On November 3rd at the Metropolitan Club, approximately 125 CFA Society of Chicago members and guests heard a distinguished panel of Wesley G. Nissen, Samuel S. Weiser and Jeffrey Izenman advise on starting a successful hedge fund.

Samuel S. Weiser of Citigroup's Prime Brokerage Division began with a business management and operational review. He stressed the importance of finding your "edge", which should be easily communicated. Investors need to understand your strategy, with its credibility enhanced if you have related asset management experience. Weiser recommended that developing the fund business plan requires time to make a compelling case. The plan should be comprehensive, addressing strategy, approach, personnel and financial projections. Risks, related to both operations and investments, should be carefully assessed. Above all, keep the plan simple. Finally, choose partners whose skills and strengths complement, as opposed to replicate, your talents.
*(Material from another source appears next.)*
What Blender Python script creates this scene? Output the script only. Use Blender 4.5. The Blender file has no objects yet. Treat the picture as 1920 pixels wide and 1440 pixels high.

Wesley G. Nissen, from the law offices of Winston & Strawn, LLP, conducted a mock interview of a potential start-up to highlight many conceivable business subtleties. From a regulatory standpoint, the landscape has become more restrictive. Effective February, 2006, hedge funds will need SEC registration if they have more than 14 investors and a lock-up period of under two years. Over the last several years, the costs of running a fund have escalated. $25 to $50 million in assets under management are now needed to profitably cover costs. Issues like the use of soft dollars, portability of prior performance history, potential commodity futures registration and conflicts of interest with proprietary trading may require attention. Wesley advised that, above all, you must really want to manage other people's money.

Jeffrey Izenman, an active seeder with BRI Partners, LLP, identified successful hedge fund start-up criteria. He reviewed capital raising options, typical terms and investment criteria. Except for superstar investors, most founders will raise capital from various strategic partners (one-off investors, passive/active seeders). Often it is most feasible to join an existing hedge fund platform. The best model has the organizer committing substantial personal capital. An agreement's terms will typically be two to four years for an active seeder and less for passive investors. Jeffrey agreed simplicity is golden and that competitive advantage lies in how you run your strategy. Real experience managing money is a must, so a track record is essential, even if via using family and friends' assets. With just one shot to make a first impression -- come fully prepared!